When Jeremiah Lynch lost his first wife to cholera he took on a woman to help him keep his house together. Lynch, a tailor living in Redcross Street near the Mint, was elderly and employed a vibrant young Irish woman named Carolina. He had hired Carolina in October 1850 and for nine months she had performed her duties admirably. In fact so diligent was she that in July 1852 Jeremiah (despite the age difference) proposed marriage to her which she accepted.

This soon turned out to be a terrible mistake however as Carolina, now Mrs Lynch, appeared to transform into quite a different person from the amenable servant he had married.

He ‘had not been tied to her many days before she exhibited her true temper, by demanding possession of all his money, and wanting to wear the breeches’.

When he refused her demands she smashed all his crockery. At first he ‘overlooked her mad conduct’ but on Friday 19 September 1851 she came home at six and started on him again. She complained (in an example of gender role reversal) that he had not prepared anything ‘nice for tea’ and knocked him about the head and body. She declared that ‘she would wear the breaches’ he told the magistrate at Southwark Police Court on the following Saturday morning.

‘So’, the magistrate asked him (to mounting laughter in the court) ‘she is desirous of wearing the Bloomer costume?’

If Lynch responded it was not recorded but Carolina did speak in her own defence. She told his Worship that the tailor (described as ‘sickly-looking old man’ by the Standard‘s reporter) was ‘a nasty old brute’ who ‘ill-used and starved her’.

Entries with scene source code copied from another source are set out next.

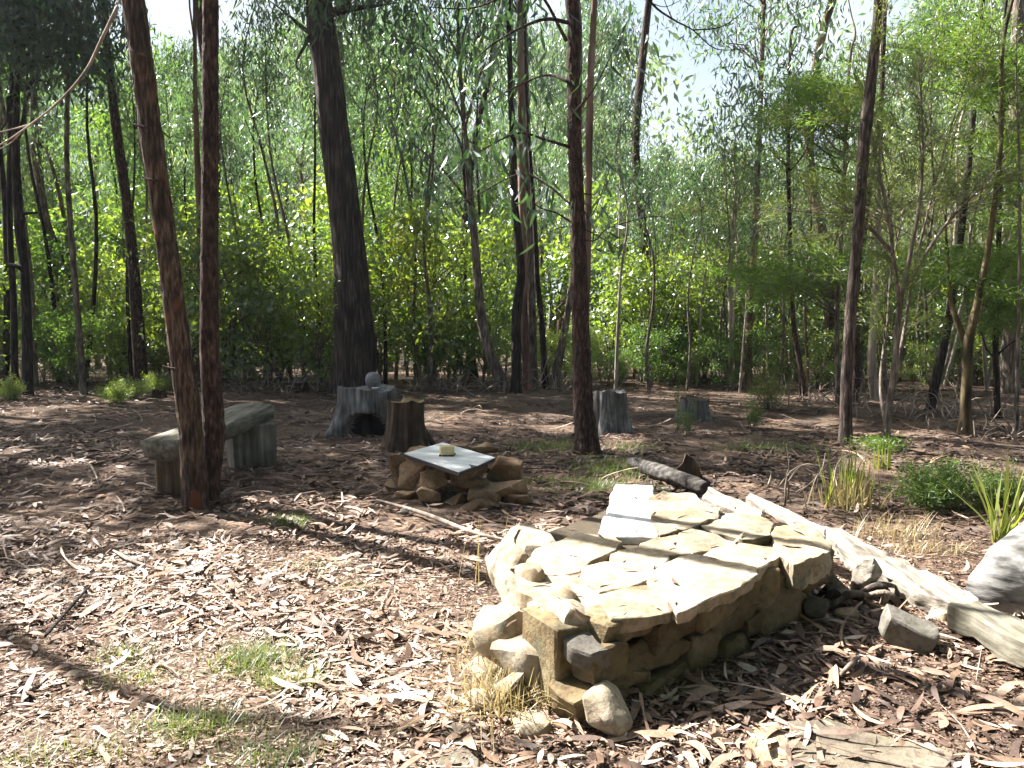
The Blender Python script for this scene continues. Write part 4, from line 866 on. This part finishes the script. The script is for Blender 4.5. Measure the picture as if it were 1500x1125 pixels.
# wispy pale-branched tree on the right
def ex_T18(m_, ml, pl, rs):
    D = 9.75; stems = []
    for st in ([(1304, 590, 0), (1322, 500, .1), (1338, 400, .2), (1362, 300, .3), (1392, 190, .4), (1425, 90, .5)], [(1318, 450, 0), (1308, 370, -.2), (1296, 290, -.3), (1276, 190, -.3), (1262, 90, -.4)], [(1334, 370, 0), (1348, 290, 0), (1352, 200, -.1), (1345, 90, -.2)], [(1338, 400, .2), (1385, 330, .3), (1440, 270, .4), (1490, 210, .5)], [(1300, 640, 0), (1290, 560, .3), (1300, 470, .5), (1305, 400, .6), (1325, 300, .6)], [(1308, 370, -.2), (1270, 330, -.3), (1225, 290, -.4)]):
        P_ = catmull(np.array([at(x, y, D + dd) for x, y, dd in st]), 6); tube(m_, P_, np.linspace(.026, .005, len(P_)), 6, 1, .06, 3, 6); stems.append(P_)
    for k in range(110):
        P_ = stems[rs.integers(len(stems))]; j = int(len(P_) * rs.uniform(.3, .98)); q = P_[j]; d = unit(P_[min(j + 1, len(P_) - 1)] - P_[j - 1]); b = unit(d * .9 + rs.normal(size=3) * np.array([.75, .6, .3])); L = rs.uniform(.4, 1.1)
        tip = q + b * L; mid = (q + tip) / 2 + rs.normal(size=3) * .05; tube(m_, [q, mid, tip], [.007, .005, .0018], 4, 3)
        for h in range(3):
            u0 = rs.uniform(.3, 1); q2 = q + (tip - q) * u0; t2 = q2 + unit(b + rs.normal(size=3) * .5) * rs.uniform(.2, .45); tube(m_, [q2, t2], [.0035, .0012], 4, 2)
            n = 46; u = rs.uniform(.1, 1.1, (n, 1)); c = q2 + (t2 - q2) * u + rs.normal(size=(n, 3)) * .035
            leaves(ml, c, unit(unit(t2 - q2) + rs.normal(size=(n, 3)) * .5), rs.uniform(.05, .11, n), .011, np.clip(rs.normal(size=n) * .2 + .5, 0, 1), rs=rs)
main_tree('wispy_tree', 'wispy tree of pale upswept branches with fine olive leaves on the right', [(1297, 676, 11), (1299, 640, 10), (1303, 590, 9.5), (1310, 540, 9), (1318, 450, 7.5), (1334, 370, 6), (1348, 290, 4), (1352, 200, 2.5)], 9.75, 'bark_wisp', 327, 4.0, None, 'fine', extra=ex_T18)
# feathery dark-green branches reaching in from the right
def ex_feather(spots, D, sz):
    def f(m_, ml, pl, rs):
        for (px, py, w, h, n) in spots:
            for k in range(n):
                c = at(px + rs.normal() * w, py + rs.normal() * h, D + rs.normal() * .6); j = int(np.argmin(np.abs(pl[:, 2] - c[2] + .4)))
                if k % 3 == 0: tube(m_, limb_pts(pl[j], c, rs, .06), np.linspace(.016, .004, 5), 5, 2)
                nn = 170; ax0 = unit(np.array([rs.normal(), rs.normal() * .5, -.15])); u = rs.uniform(-.5, .5, (nn, 1))
                pts = c + ax0 * u * sz + rs.normal(size=(nn, 3)) * np.array([.10, .10, .06]); leaves(ml, pts, unit(ax0 + rs.normal(size=(nn, 3)) * .7 - [0, 0, .25]), rs.uniform(.05, .13, nn), .014, np.clip(rs.normal(size=nn) * .16 + .45 + .1 * rs.normal(), 0, 1), rs=rs)
    return f
main_tree('feathery_tree', 'feathery green tree with layered sprays behind the right leaning trunk', [(1228, 590, 8), (1226, 480, 7), (1230, 380, 6.5), (1236, 280, 6), (1240, 160, 5), (1246, 80, 4)], 13, 'bark_grey', 328, 6.5, None, 'olive',
  extra=ex_feather([(1190, 130, 28, 18, 26), (1240, 160, 25, 18, 20), (1160, 175, 22, 12, 16), (1150, 400, 45, 14, 24), (1200, 385, 40, 18, 22), (1215, 240, 30, 25, 12), (1130, 420, 20, 10, 10)], 12.6, .7))
main_tree('feathery_tree', 'feathery dark green tree filling the upper right corner', [(1462, 612, 8), (1458, 500, 8), (1462, 380, 7), (1466, 240, 6), (1470, 120, 5), (1472, 20, 4)], 11.6, 'bark_dark', 329, 7, None, 'olive',
  extra=ex_feather([(1470, 90, 30, 30, 26), (1420, 120, 30, 25, 18), (1490, 200, 22, 25, 18), (1440, 400, 40, 22, 30), (1480, 440, 28, 25, 22), (1385, 395, 25, 15, 14), (1495, 320, 20, 35, 16), (1400, 40, 35, 25, 14), (1340, 60, 30, 25, 10)], 11.0, .6))
# bare branch entering at the top, right of the centre
t = thing('bare_branch', 'bare dark branch with fine twigs hanging into the bright sky gap', 'branch', at(930, -40, 8.6)); m_ = MB()
for pts, r in (([(930, -40, 0), (955, 5, 0), (985, 28, 0), (1015, 44, .05), (1050, 72, .1), (1100, 70, .1)], .014), ([(1015, 44, 0), (1055, 40, .1), (1085, 20, .2), (1105, 0, .2)], .008), ([(985, 28, 0), (975, 5, 0), (968, -20, 0)], .006), ([(955, 5, 0), (975, 10, 0), (998, 0, 0)], .005), ([(1000, 30, 0), (1020, 10, 0), (1030, -10, 0)], .004)): dead(m_, pts, 8.6, r, 6)
m_.build('twigs', M['bark_dark'], t, np.array(t.location))
# trees just outside the frame on the left whose crowns shade the clearing
for k, (x, y, r, h, rx, nc) in enumerate([(-6.1, 6.4, .075, 10, 2.0, 30), (-7.6, 10.7, .08, 11, 2.6, 60), (-9.5, 12.5, .14, 13, 3.2, 80), (-11.5, 12.0, .12, 12, 2.8, 60), (-12.5, 14.5, .15, 13, 3.2, 70), (-7.0, 8.4, .06, 9, 2.0, 30)]):
    p0 = np.array([x, y, -.1]); t = thing('gum_tree', ['nearest gum outside the left edge', 'thin gum outside the left edge behind the bench', 'thick gum outside the left edge', 'gum far outside the left edge', 'stout gum outside the far left', 'slim gum outside the left edge'][k] + ' shading the clearing', 'tree', p0)
    rs = np.random.default_rng(400 + k); P_ = [p0 + np.array([rs.normal() * .12 * i, rs.normal() * .12 * i, h * i / 5]) for i in range(6)]
    m_ = MB(); ml = MB(); tube(m_, P_, np.linspace(r, r * .35, 6), 10, 4, .08, 3, 3, k, (.4, .2, 3))
    PENDING.append((t, m_, ml, catmull(np.array(P_), 4), 'bark_grey', 'canopy', p0, rs, True))
for k, (x, y, h) in enumerate([(-13.5, 18.5, 14), (-10.2, 18.0, 13), (-6.6, 18.4, 14), (-3.4, 17.6, 13), (-.9, 19.0, 14), (-16.5, 16.5, 13), (3.0, 18.2, 13), (6.4, 16.2, 12)]):  # trunks added to carry the shade clumps above the frame
    p0 = np.array([x, y, float(gz(x, y)) - .1]); t = thing('gum_tree', 'tall straight gum rising out of the scrub with its crown above the frame', 'tree', p0, 'tall gums in the scrub'); rs = np.random.default_rng(430 + k)
    P_ = [p0 + np.array([rs.normal() * .10 * i, rs.normal() * .10 * i, h * i / 5]) for i in range(6)]; r = rs.uniform(.08, .14)
    m_ = MB(); tube(m_, P_, np.linspace(r, r * .4, 6), 12, 5, .07, 3, 3, k, (.3, .25, 3)); PENDING.append((t, m_, MB(), catmull(np.array(P_), 4), ['bark_dark', 'bark_grey', 'bark_red', 'bark_pink'][k % 4], 'canopy', p0, rs, True))

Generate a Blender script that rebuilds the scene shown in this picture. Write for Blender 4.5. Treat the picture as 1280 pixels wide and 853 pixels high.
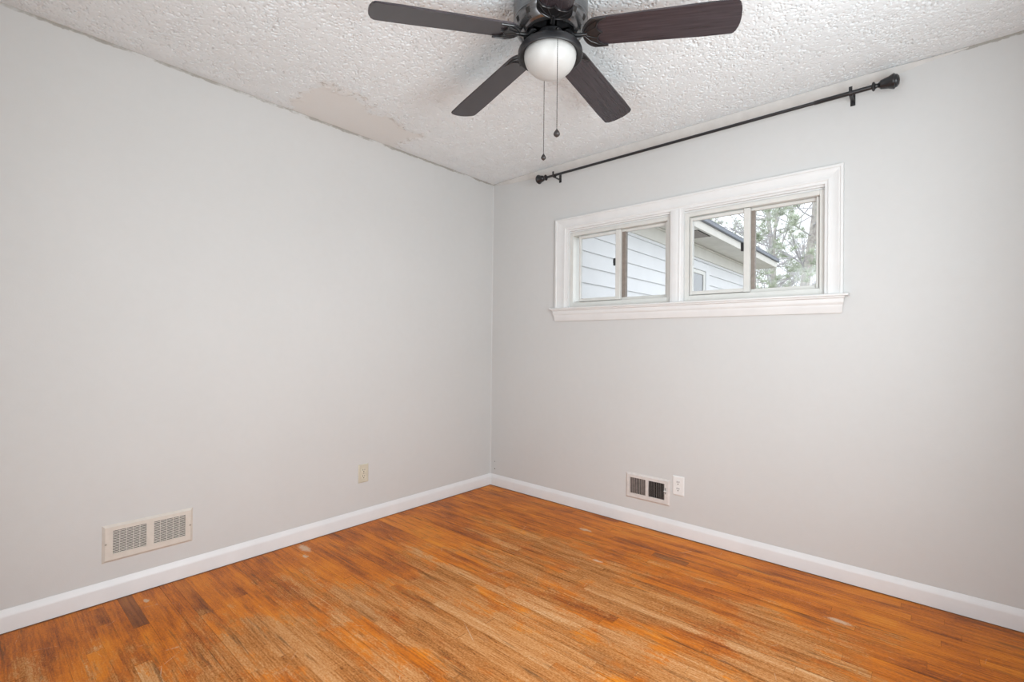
import bpy, bmesh, math, random
from mathutils import Vector, Matrix, noise as mnoise
PI = math.pi
random.seed(7)
for o in list(bpy.data.objects):
    bpy.data.objects.remove(o)
scn = bpy.context.scene
col = scn.collection

# ------------------------------------------------------------------ camera
cd = bpy.data.cameras.new('camera'); cam = bpy.data.objects.new('camera', cd); col.objects.link(cam)
cd.sensor_width = 36.0; cd.sensor_fit = 'HORIZONTAL'; cd.lens = 600.9 * 36.0 / 1280.0
cd.clip_start = 0.02; cd.clip_end = 400
CAM = Vector((2.7154, -2.8367, 1.1418)); YAW, PITCH, ROLL = 0.7216, 0.0063, 0.0101
fwd = Vector((-math.sin(YAW)*math.cos(PITCH), math.cos(YAW)*math.cos(PITCH), math.sin(PITCH)))
r0 = Vector((math.cos(YAW), math.sin(YAW), 0)); u0 = r0.cross(fwd)
rgt = math.cos(ROLL)*r0 + math.sin(ROLL)*u0; upv = -math.sin(ROLL)*r0 + math.cos(ROLL)*u0
M = Matrix.Identity(4)
for i in range(3):
    M[i][0] = rgt[i]; M[i][1] = upv[i]; M[i][2] = -fwd[i]; M[i][3] = CAM[i]
cam.matrix_world = M
scn.camera = cam

# ------------------------------------------------------------------ sky, light, exposure
scn.view_settings.view_transform = 'Standard'; scn.view_settings.look = 'None'
scn.view_settings.gamma = 1.0; scn.view_settings.use_curve_mapping = False
scn.view_settings.exposure = -0.16
w = bpy.data.worlds.new('overcast_sky'); scn.world = w; w.use_nodes = True
bg = w.node_tree.nodes['Background']
bg.inputs[0].default_value = (0.88, 0.94, 1.0, 1); bg.inputs[1].default_value = 2.7

def area(name, loc, target, sx, sy, power, colr):
    l = bpy.data.lights.new(name, 'AREA'); l.shape = 'RECTANGLE'; l.size = sx; l.size_y = sy
    l.energy = power; l.color = colr
    o = bpy.data.objects.new(name, l); col.objects.link(o); o.location = loc
    o.rotation_euler = (Vector(target) - Vector(loc)).to_track_quat('-Z', 'Z').to_euler()
    return o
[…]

Jeremiah Lynch denied this but the magistrate didn’t convict her of the assault. Instead he granted a separation, perhaps acknowledging that Lynch had some responsibility in the matter. He further required that the tailor should pay his former housekeeper 10s a week. In the end then this was probably a fairly successful outcome for Carolina, if not for Jeremiah. In this struggle for the breaches then, it was victory for the ‘fairer’ sex.